The housing market will improve only slowly, but the continuing reduced level of house construction will reduce the supply, particularly of family homes, while unfulfilled demand continues to increase. We have an increasing number of sites tailored to this market which have gained consent or are likely to do which we propose to develop or to sell.

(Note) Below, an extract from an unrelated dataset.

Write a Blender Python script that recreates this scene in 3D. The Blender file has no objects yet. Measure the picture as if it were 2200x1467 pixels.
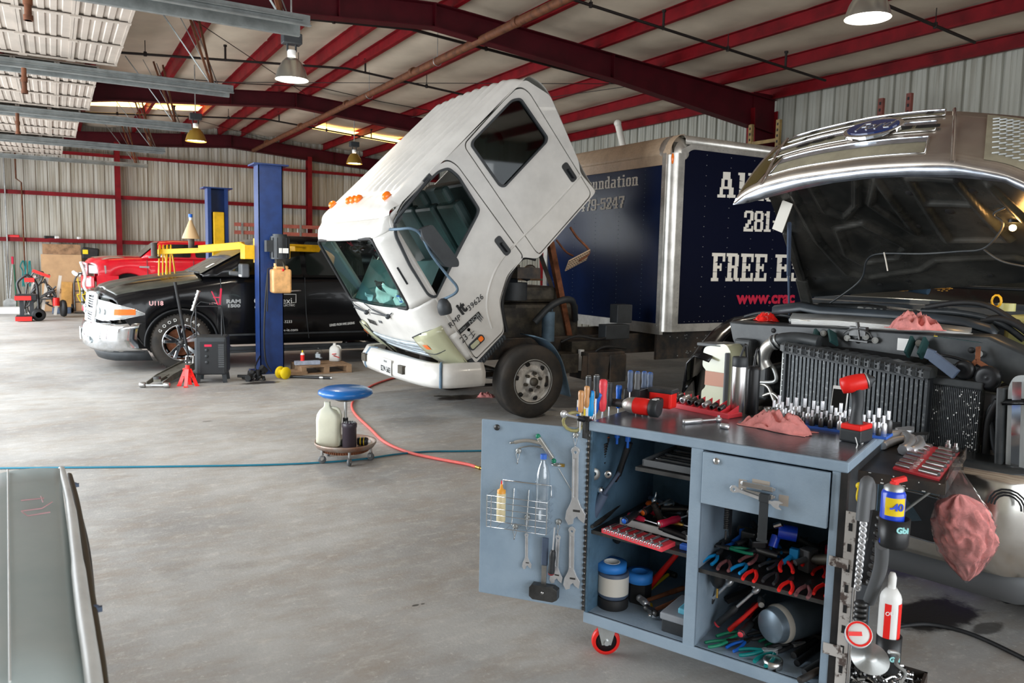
import bpy,bmesh,math,random
from mathutils import Vector,Matrix,Euler,noise as mnoise
S=bpy.context.scene
COL=S.collection
R=math.radians
# ---------------------------------------------------------------- camera
CF=1674.1;CH=1.70
cyaw,cpit,crol=R(-30.449),R(-5.9604),R(1.2809)
cf=Vector((-math.sin(cyaw)*math.cos(cpit),math.cos(cyaw)*math.cos(cpit),math.sin(cpit)))
cr=Vector((math.cos(cyaw),math.sin(cyaw),0));cu=cr.cross(cf)
cr2=math.cos(crol)*cr+math.sin(crol)*cu;cu2=-math.sin(crol)*cr+math.cos(crol)*cu
CAM=Vector((0,0,CH))
cd=bpy.data.cameras.new('camera');cam=bpy.data.objects.new('camera',cd);COL.objects.link(cam)
cd.sensor_width=36;cd.lens=CF/2200*36;cd.clip_start=0.05;cd.clip_end=300
cam.matrix_world=Matrix(((cr2.x,cu2.x,-cf.x,0),(cr2.y,cu2.y,-cf.y,0),(cr2.z,cu2.z,-cf.z,CH),(0,0,0,1)))
cd.dof.use_dof=True;cd.dof.focus_distance=4.2;cd.dof.aperture_fstop=6.3
S.camera=cam
# ---------------------------------------------------------------- world, sun, exposure
S.view_settings.view_transform='Standard';S.view_settings.look='None'
S.view_settings.exposure=0.2;S.view_settings.gamma=1.0;S.view_settings.use_curve_mapping=False
w=bpy.data.worlds.new('sky');S.world=w;w.use_nodes=True
wn=w.node_tree.nodes;wn.clear()
wo=wn.new('ShaderNodeOutputWorld');wb=wn.new('ShaderNodeBackground');wb.inputs[0].default_value=(0.86,0.93,1.0,1);wb.inputs[1].default_value=1.9
w.node_tree.links.new(wb.outputs[0],wo.inputs[0])
def area(name,loc,rot,sx,sy,e,col=(1,1,1)):
 l=bpy.data.lights.new(name,'AREA');l.shape='RECTANGLE';l.size=sx;l.size_y=sy;l.energy=e;l.color=col
 o=bpy.data.objects.new(name,l);COL.objects.link(o);o.location=loc;o.rotation_euler=rot;return o
# daylight coming in through the five open overhead doors on the left and the open front of the shed
DOORS=[(4.5,7.95),(8.38,11.8),(12.15,15.7),(16.05,19.65),(20.0,23.55)]
for i,(a,b) in enumerate(DOORS):
 area('door_daylight',(-2.6,(a+b)/2,1.95),(0,R(-90),0),3.7,b-a,275,(0.90,0.96,1.0))
area('front_daylight',(4.8,-5.2,2.3),(R(90),0,0),12,4.2,400,(0.95,0.98,1.0))
def at(px,py,ax,val):                       # where the sight line through a pixel meets the plane  axis = val
 d=(px-1100)*cr2-(py-733.5)*cu2+CF*cf
 k=(val-CAM[ax])/d[ax];return CAM+d*k
def gz(px,py,z=0.0):return at(px,py,2,z)
def gx(px,py,x):return at(px,py,0,x)
def gy(px,py,y):return at(px,py,1,y)
def gp(px,py,p0,n):
 d=(px-1100)*cr2-(py-733.5)*cu2+CF*cf;n=Vector(n);return CAM+d*((Vector(p0)-CAM).dot(n)/d.dot(n))
# ---------------------------------------------------------------- materials
MATS={}
def mat(name,col,rough=0.5,metal=0.0,var=0.0,vs=6.0,col2=None,bump=0.0,bs=40.0,coat=0.0,trans=0.0,ior=1.45,emit=None,es=0.0,spec=0.5,alpha=1.0,lo=.4,hi=.7):
 if name in MATS:return MATS[name]
 m=bpy.data.materials.new(name);m.use_nodes=True;nt=m.node_tree;N=nt.nodes;L=nt.links
 b=N['Principled BSDF'];b.inputs['Base Color'].default_value=(*col,1);b.inputs['Roughness'].default_value=rough
 b.inputs['Metallic'].default_value=metal;b.inputs['Coat Weight'].default_value=coat;b.inputs['IOR'].default_value=ior
 b.inputs['Transmission Weight'].default_value=trans;b.inputs['Alpha'].default_value=alpha
 b.inputs['Specular IOR Level'].default_value=spec
 if emit:b.inputs['Emission Color'].default_value=(*emit,1);b.inputs['Emission Strength'].default_value=es
 if var or bump or col2:
  tc=N.new('ShaderNodeTexCoord')
 if var or col2:
  nz=N.new('ShaderNodeTexNoise');nz.inputs['Scale'].default_value=vs;nz.inputs['Detail'].default_value=5;nz.inputs['Roughness'].default_value=.62
  L.new(tc.outputs['Object'],nz.inputs['Vector'])
  cr_=N.new('ShaderNodeValToRGB');cr_.color_ramp.elements[0].position=lo;cr_.color_ramp.elements[1].position=hi
  c2=col2 if col2 else tuple(max(0,c*(1-var)) for c in col)
  c1=col if col2 else tuple(min(1,c*(1+var*.4)) for c in col)
  cr_.color_ramp.elements[0].color=(*c1,1);cr_.color_ramp.elements[1].color=(*c2,1)
  L.new(nz.outputs['Fac'],cr_.inputs[0]);L.new(cr_.outputs[0],b.inputs['Base Color'])
 if bump:
  n2=N.new('ShaderNodeTexNoise');n2.inputs['Scale'].default_value=bs;n2.inputs['Detail'].default_value=3
  L.new(tc.outputs['Object'],n2.inputs['Vector'])
  bp=N.new('ShaderNodeBump');bp.inputs['Strength'].default_value=bump;bp.inputs['Distance'].default_value=.01
  L.new(n2.outputs['Fac'],bp.inputs['Height']);L.new(bp.outputs[0],b.inputs['Normal'])
 m.diffuse_color=(*col,1);MATS[name]=m;return m
def M(n):return MATS[n]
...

We continue to promote our strategic land sites and expect that over the next few years some of them will be ready for development by which time the market will be significantly better. In our existing portfolio most development properties are valued at cost, usually based on existing use, and, when these sites obtain consent and are then developed or sold, the considerable upside value will be realised. Over the next twelve months we expect to market fourteen completed houses or house plots with a sales value, excluding the Mansionhouse and staff building plots at Strathtay, of over £2.0m.